* _EXERCISE_
Here are some records. Copy each one exactly.
======== ENTRIES SUPPLIED ========
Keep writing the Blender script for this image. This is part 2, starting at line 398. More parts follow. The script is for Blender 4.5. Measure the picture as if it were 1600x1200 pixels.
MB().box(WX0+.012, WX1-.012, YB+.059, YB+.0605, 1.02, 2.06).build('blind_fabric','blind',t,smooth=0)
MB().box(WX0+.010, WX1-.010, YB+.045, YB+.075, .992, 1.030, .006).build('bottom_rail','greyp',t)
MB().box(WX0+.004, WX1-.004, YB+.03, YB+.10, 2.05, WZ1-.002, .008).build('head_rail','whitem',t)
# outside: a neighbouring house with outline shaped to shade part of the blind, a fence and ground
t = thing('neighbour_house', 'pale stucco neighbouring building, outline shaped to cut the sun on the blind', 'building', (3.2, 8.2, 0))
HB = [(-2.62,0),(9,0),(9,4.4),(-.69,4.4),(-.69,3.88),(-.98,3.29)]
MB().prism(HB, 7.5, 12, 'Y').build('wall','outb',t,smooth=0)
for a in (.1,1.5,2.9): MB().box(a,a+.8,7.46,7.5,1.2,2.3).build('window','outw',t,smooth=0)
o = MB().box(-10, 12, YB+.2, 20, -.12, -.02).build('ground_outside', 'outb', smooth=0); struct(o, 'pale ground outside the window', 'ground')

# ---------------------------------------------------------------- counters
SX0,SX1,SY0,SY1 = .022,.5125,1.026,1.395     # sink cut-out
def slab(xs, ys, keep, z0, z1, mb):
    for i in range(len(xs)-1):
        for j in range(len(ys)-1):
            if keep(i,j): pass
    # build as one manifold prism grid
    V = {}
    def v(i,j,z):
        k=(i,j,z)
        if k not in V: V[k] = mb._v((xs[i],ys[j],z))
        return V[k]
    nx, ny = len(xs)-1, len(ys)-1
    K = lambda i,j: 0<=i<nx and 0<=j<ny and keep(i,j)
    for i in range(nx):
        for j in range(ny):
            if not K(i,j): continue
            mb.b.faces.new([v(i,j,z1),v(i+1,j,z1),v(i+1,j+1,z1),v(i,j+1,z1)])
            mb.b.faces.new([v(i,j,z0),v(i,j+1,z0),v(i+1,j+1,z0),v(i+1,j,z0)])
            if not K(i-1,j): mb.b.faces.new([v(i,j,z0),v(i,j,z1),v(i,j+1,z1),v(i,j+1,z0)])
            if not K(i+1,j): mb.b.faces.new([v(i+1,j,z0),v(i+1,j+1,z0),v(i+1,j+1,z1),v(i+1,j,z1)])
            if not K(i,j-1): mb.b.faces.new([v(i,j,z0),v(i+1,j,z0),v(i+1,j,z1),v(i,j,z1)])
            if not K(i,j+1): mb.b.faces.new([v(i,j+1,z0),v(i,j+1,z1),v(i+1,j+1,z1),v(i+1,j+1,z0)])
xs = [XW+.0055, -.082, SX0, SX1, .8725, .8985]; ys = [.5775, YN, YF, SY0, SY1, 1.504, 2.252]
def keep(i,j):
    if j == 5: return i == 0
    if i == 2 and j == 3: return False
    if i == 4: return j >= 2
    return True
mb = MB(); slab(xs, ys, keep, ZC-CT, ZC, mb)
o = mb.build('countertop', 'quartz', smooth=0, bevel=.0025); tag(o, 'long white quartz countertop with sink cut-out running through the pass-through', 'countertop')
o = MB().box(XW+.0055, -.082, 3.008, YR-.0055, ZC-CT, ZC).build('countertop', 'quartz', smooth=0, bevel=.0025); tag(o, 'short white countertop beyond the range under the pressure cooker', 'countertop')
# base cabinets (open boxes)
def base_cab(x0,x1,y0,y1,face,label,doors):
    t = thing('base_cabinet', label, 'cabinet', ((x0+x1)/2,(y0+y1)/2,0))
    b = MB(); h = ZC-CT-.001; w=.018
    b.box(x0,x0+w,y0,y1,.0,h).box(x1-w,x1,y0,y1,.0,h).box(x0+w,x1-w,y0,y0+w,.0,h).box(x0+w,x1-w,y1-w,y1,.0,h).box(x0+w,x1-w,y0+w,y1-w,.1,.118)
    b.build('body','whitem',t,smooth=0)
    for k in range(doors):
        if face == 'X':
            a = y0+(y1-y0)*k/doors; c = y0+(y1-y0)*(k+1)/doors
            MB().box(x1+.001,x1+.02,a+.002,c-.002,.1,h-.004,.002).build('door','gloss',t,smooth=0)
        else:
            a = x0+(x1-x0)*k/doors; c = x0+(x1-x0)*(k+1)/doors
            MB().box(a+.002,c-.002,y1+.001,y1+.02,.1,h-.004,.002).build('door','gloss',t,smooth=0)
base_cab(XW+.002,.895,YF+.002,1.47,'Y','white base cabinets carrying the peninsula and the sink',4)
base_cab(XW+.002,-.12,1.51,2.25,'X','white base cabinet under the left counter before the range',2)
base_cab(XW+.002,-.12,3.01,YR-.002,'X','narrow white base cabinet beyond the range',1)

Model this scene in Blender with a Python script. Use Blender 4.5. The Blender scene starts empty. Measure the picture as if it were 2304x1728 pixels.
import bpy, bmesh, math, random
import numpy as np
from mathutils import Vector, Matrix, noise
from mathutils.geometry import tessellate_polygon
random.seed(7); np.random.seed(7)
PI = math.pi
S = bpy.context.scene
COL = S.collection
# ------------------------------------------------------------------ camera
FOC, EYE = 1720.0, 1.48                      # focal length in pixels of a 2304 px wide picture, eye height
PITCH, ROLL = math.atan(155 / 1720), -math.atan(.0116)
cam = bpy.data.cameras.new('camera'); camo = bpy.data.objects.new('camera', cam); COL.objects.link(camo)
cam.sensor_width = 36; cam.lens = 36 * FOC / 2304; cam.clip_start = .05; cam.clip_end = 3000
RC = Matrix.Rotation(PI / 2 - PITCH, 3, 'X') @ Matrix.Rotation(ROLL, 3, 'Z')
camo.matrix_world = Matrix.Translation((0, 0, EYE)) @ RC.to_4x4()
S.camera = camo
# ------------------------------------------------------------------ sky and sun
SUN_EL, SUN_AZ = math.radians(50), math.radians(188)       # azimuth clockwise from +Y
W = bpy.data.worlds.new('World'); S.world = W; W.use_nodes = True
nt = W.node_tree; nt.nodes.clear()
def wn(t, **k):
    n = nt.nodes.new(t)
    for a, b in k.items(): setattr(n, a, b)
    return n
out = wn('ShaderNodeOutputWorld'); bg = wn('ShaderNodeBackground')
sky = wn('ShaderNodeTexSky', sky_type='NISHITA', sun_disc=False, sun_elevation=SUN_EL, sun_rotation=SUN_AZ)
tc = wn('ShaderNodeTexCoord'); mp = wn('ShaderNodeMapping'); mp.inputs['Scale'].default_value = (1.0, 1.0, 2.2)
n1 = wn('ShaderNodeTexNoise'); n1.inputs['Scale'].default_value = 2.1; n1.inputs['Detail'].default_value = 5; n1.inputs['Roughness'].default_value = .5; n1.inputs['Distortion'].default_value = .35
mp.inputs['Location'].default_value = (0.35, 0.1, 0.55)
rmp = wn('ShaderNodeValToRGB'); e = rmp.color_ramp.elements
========
* _COMPLETE ANSWER_
Keep writing the Blender script for this image. This is part 2, starting at line 398. More parts follow. The script is for Blender 4.5. Measure the picture as if it were 1600x1200 pixels.
MB().box(WX0+.012, WX1-.012, YB+.059, YB+.0605, 1.02, 2.06).build('blind_fabric','blind',t,smooth=0)
MB().box(WX0+.010, WX1-.010, YB+.045, YB+.075, .992, 1.030, .006).build('bottom_rail','greyp',t)
MB().box(WX0+.004, WX1-.004, YB+.03, YB+.10, 2.05, WZ1-.002, .008).build('head_rail','whitem',t)
# outside: a neighbouring house with outline shaped to shade part of the blind, a fence and ground
t = thing('neighbour_house', 'pale stucco neighbouring building, outline shaped to cut the sun on the blind', 'building', (3.2, 8.2, 0))
HB = [(-2.62,0),(9,0),(9,4.4),(-.69,4.4),(-.69,3.88),(-.98,3.29)]
MB().prism(HB, 7.5, 12, 'Y').build('wall','outb',t,smooth=0)
for a in (.1,1.5,2.9): MB().box(a,a+.8,7.46,7.5,1.2,2.3).build('window','outw',t,smooth=0)
o = MB().box(-10, 12, YB+.2, 20, -.12, -.02).build('ground_outside', 'outb', smooth=0); struct(o, 'pale ground outside the window', 'ground')

# ---------------------------------------------------------------- counters
SX0,SX1,SY0,SY1 = .022,.5125,1.026,1.395     # sink cut-out
def slab(xs, ys, keep, z0, z1, mb):
    for i in range(len(xs)-1):
        for j in range(len(ys)-1):
            if keep(i,j): pass
    # build as one manifold prism grid
    V = {}
    def v(i,j,z):
        k=(i,j,z)
        if k not in V: V[k] = mb._v((xs[i],ys[j],z))
        return V[k]
    nx, ny = len(xs)-1, len(ys)-1
    K = lambda i,j: 0<=i<nx and 0<=j<ny and keep(i,j)
    for i in range(nx):
        for j in range(ny):
            if not K(i,j): continue
            mb.b.faces.new([v(i,j,z1),v(i+1,j,z1),v(i+1,j+1,z1),v(i,j+1,z1)])
            mb.b.faces.new([v(i,j,z0),v(i,j+1,z0),v(i+1,j+1,z0),v(i+1,j,z0)])
            if not K(i-1,j): mb.b.faces.new([v(i,j,z0),v(i,j,z1),v(i,j+1,z1),v(i,j+1,z0)])
            if not K(i+1,j): mb.b.faces.new([v(i+1,j,z0),v(i+1,j+1,z0),v(i+1,j+1,z1),v(i+1,j,z1)])
            if not K(i,j-1): mb.b.faces.new([v(i,j,z0),v(i+1,j,z0),v(i+1,j,z1),v(i,j,z1)])
            if not K(i,j+1): mb.b.faces.new([v(i,j+1,z0),v(i,j+1,z1),v(i+1,j+1,z1),v(i+1,j+1,z0)])
xs = [XW+.0055, -.082, SX0, SX1, .8725, .8985]; ys = [.5775, YN, YF, SY0, SY1, 1.504, 2.252]
def keep(i,j):
    if j == 5: return i == 0
    if i == 2 and j == 3: return False
    if i == 4: return j >= 2
    return True
mb = MB(); slab(xs, ys, keep, ZC-CT, ZC, mb)
o = mb.build('countertop', 'quartz', smooth=0, bevel=.0025); tag(o, 'long white quartz countertop with sink cut-out running through the pass-through', 'countertop')
o = MB().box(XW+.0055, -.082, 3.008, YR-.0055, ZC-CT, ZC).build('countertop', 'quartz', smooth=0, bevel=.0025); tag(o, 'short white countertop beyond the range under the pressure cooker', 'countertop')
# base cabinets (open boxes)
def base_cab(x0,x1,y0,y1,face,label,doors):
    t = thing('base_cabinet', label, 'cabinet', ((x0+x1)/2,(y0+y1)/2,0))
    b = MB(); h = ZC-CT-.001; w=.018
    b.box(x0,x0+w,y0,y1,.0,h).box(x1-w,x1,y0,y1,.0,h).box(x0+w,x1-w,y0,y0+w,.0,h).box(x0+w,x1-w,y1-w,y1,.0,h).box(x0+w,x1-w,y0+w,y1-w,.1,.118)
    b.build('body','whitem',t,smooth=0)
    for k in range(doors):
        if face == 'X':
            a = y0+(y1-y0)*k/doors; c = y0+(y1-y0)*(k+1)/doors
            MB().box(x1+.001,x1+.02,a+.002,c-.002,.1,h-.004,.002).build('door','gloss',t,smooth=0)
        else:
            a = x0+(x1-x0)*k/doors; c = x0+(x1-x0)*(k+1)/doors
            MB().box(a+.002,c-.002,y1+.001,y1+.02,.1,h-.004,.002).build('door','gloss',t,smooth=0)
base_cab(XW+.002,.895,YF+.002,1.47,'Y','white base cabinets carrying the peninsula and the sink',4)
base_cab(XW+.002,-.12,1.51,2.25,'X','white base cabinet under the left counter before the range',2)
base_cab(XW+.002,-.12,3.01,YR-.002,'X','narrow white base cabinet beyond the range',1)

Model this scene in Blender with a Python script. Use Blender 4.5. The Blender scene starts empty. Measure the picture as if it were 2304x1728 pixels.
import bpy, bmesh, math, random
import numpy as np
from mathutils import Vector, Matrix, noise
from mathutils.geometry import tessellate_polygon
random.seed(7); np.random.seed(7)
PI = math.pi
S = bpy.context.scene
COL = S.collection
# ------------------------------------------------------------------ camera
FOC, EYE = 1720.0, 1.48                      # focal length in pixels of a 2304 px wide picture, eye height
PITCH, ROLL = math.atan(155 / 1720), -math.atan(.0116)
cam = bpy.data.cameras.new('camera'); camo = bpy.data.objects.new('camera', cam); COL.objects.link(camo)
cam.sensor_width = 36; cam.lens = 36 * FOC / 2304; cam.clip_start = .05; cam.clip_end = 3000
RC = Matrix.Rotation(PI / 2 - PITCH, 3, 'X') @ Matrix.Rotation(ROLL, 3, 'Z')
camo.matrix_world = Matrix.Translation((0, 0, EYE)) @ RC.to_4x4()
S.camera = camo
# ------------------------------------------------------------------ sky and sun
SUN_EL, SUN_AZ = math.radians(50), math.radians(188)       # azimuth clockwise from +Y
W = bpy.data.worlds.new('World'); S.world = W; W.use_nodes = True
nt = W.node_tree; nt.nodes.clear()
def wn(t, **k):
    n = nt.nodes.new(t)
    for a, b in k.items(): setattr(n, a, b)
    return n
out = wn('ShaderNodeOutputWorld'); bg = wn('ShaderNodeBackground')
sky = wn('ShaderNodeTexSky', sky_type='NISHITA', sun_disc=False, sun_elevation=SUN_EL, sun_rotation=SUN_AZ)
tc = wn('ShaderNodeTexCoord'); mp = wn('ShaderNodeMapping'); mp.inputs['Scale'].default_value = (1.0, 1.0, 2.2)
n1 = wn('ShaderNodeTexNoise'); n1.inputs['Scale'].default_value = 2.1; n1.inputs['Detail'].default_value = 5; n1.inputs['Roughness'].default_value = .5; n1.inputs['Distortion'].default_value = .35
mp.inputs['Location'].default_value = (0.35, 0.1, 0.55)
rmp = wn('ShaderNodeValToRGB'); e = rmp.color_ramp.elements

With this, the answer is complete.